(Ghost)Camp Arataie

While discussing CNRS employment with Cullen I wondered aloud, “What would I possibly do here?” Cullen replied that there would be no end to the ways in which they would find me useful and she was quite right.

After scooting around turbine parts at the Inselberg station I headed back to Pararé where I hopped onto a tiny project for the bureau that oversees the Nouragues reserve. The mission was to suspend a sign across the Arataie River announcing the park’s Northern boundary and protected status. That boundary is about an hour and a half from the Pararé camp by pirogue and so I got to enjoy my first FG river trip.
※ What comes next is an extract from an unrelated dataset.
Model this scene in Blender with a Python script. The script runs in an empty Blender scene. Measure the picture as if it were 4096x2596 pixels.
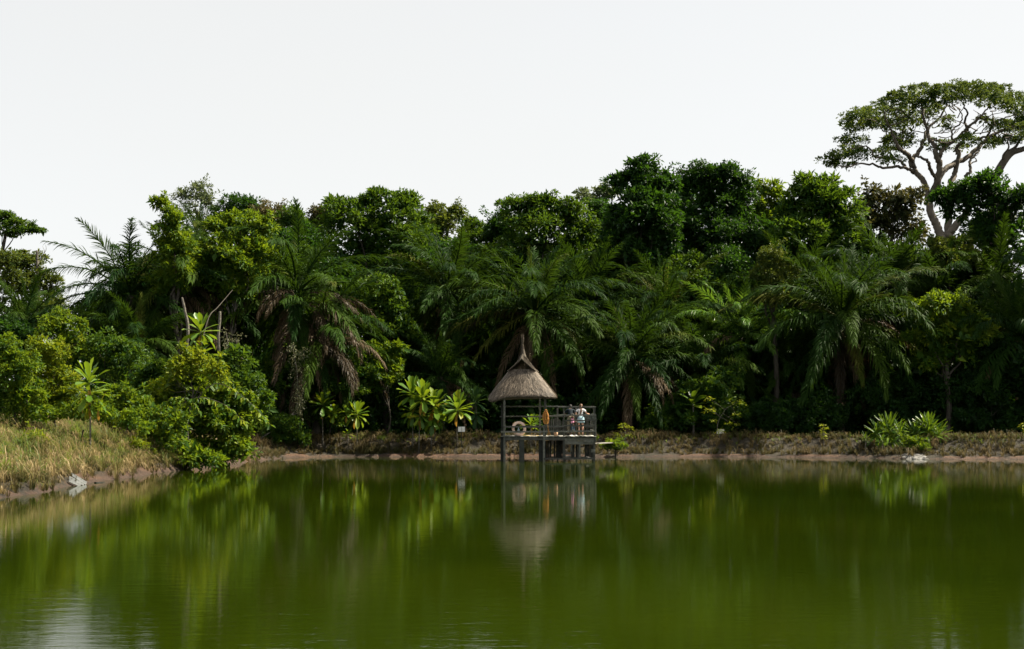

En route to the park’s border we stopped at Camp Arataie, a ghost colony an hour north of Pararé by pirogue. The camp was set up to give park access to tourists and school groups in a place more accessible than the two research stations. Camp Arataie’s other and unspoken mission was to leave the areas surrounding the research stations - and the researchers - as unmolested as possible. The camp is beautifully designed and constructed using almost exclusively native materials. And thought the camp is still in good condition it now sits nearly abandoned, another sad monument to French Guiana’s illicit gold trade.





A number of years ago a couple of “clandestines” entered Camp Arataie, killed the two employees present and made off with the camp’s two way radio. As the story goes, authorities were called to a certain location where the two offending Brazilians were found tied to a tree with a note on them. The larger Brazilian gold-mining community assumed that such a murder would encourage France to send in the Gendarme/army en masse. To prevent such an operation the gold mining community served up either the offenders or some sacrificial lambs.

Since then Camp Arataie has been closed to the public, occasionally weed-whacked and treated for termites while the park figured out what to do with the place. In the upper floor of the cafetieria carbet the tin roofing is pock marked and punctured where one of the shot gun blasts rang the closing bell of Camp Arataie.